Canada's Annual Inflation Rate Slows to 1.4% in May on Gasoline, Clothing

Canada’s annual inflation rate slowed in May because of a moderation in gasoline costs and lower prices for clothing.

The consumer price index rose 1.4 percent in May after a 1.8 percent gain in April, Statistics Canada said today. The core rate that excludes eight volatile items slowed to 1.8 percent from 1.9 percent. Economists forecast the inflation rate would be 1.3 percent and the core rate 1.7 percent, according to the median of 20 estimates in a Bloomberg News survey.

The Bank of Canada said in an April forecast paper that inflation will be “slightly higher” than its 2 percent target over the next year. Governor Mark Carney raised the bank’s key lending rate to 0.5 percent June 1 and said last week that future moves aren’t “preordained” because events abroad, including Europe’s debt crisis, could dampen future inflation.

“The base case view is that the situation in Europe has stabilized and the Bank of Canada is on track to raise rates again on July 20,” said Sal Guatieri, a senior economist at BMO Capital Markets in Toronto.

The bank needs to raise lending rates to “normalize policy and get rates to a level that’s more consistent with a healthy fully employed economy a year or two down the road,” he said.

Global Strains

Carney said June 16 he must “balance the competing influences on Canadian activity and inflation of momentum in domestic demand and the increasingly uneven global recovery.” Canada’s economy grew at a 6.1 percent annualized pace in the first quarter, the fastest in a decade.

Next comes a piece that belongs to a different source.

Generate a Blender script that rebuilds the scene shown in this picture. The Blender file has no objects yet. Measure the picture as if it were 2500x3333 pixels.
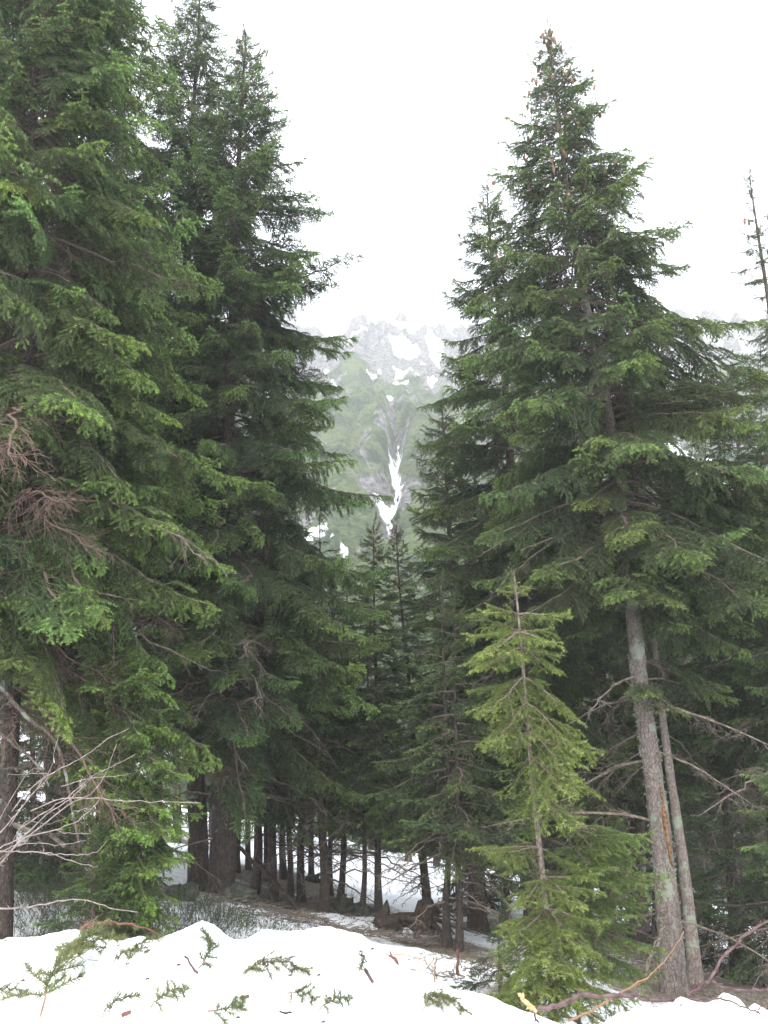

Yesterday, the bank said that Canada’s financial system faces a higher level of risk because of global strains, including concerns that countries are taking on too much debt and an unbalanced economic recovery.

The rate on the two-month overnight index swap, a bet on what investors predict the central bank’s rate will average over that time, fell to 0.5936 percent today from 0.5958 percent yesterday. The Canadian dollar rose 0.2 percent to C$1.0227 per U.S. dollar at 8:14 a.m. in Toronto from C$1.0243 yesterday. One Canadian dollar buys 97.78 U.S. cents.

Retail gasoline prices rose 6.9 percent in May from a year earlier, compared with a 16 percent rate the previous month, Statistics Canada said today in Ottawa. The transportation index advanced 4.1 percent in May after April’s 6.2 percent increase.

Food costs rose 0.8 percent, the smallest increase since March 2008, as restaurant prices gained while fresh fruit and potato prices fell, the report said.

Clothing and footwear prices fell 1.3 percent because of lower prices for women’s and children’s items, the agency said.

On a monthly basis, consumer prices rose 0.3 percent in May, the same pace as in April. Core prices also rose 0.3 percent for a second month. Economists predicted an advance of 0.2 percent in the monthly overall rate and a 0.3 percent rise in the monthly core rate.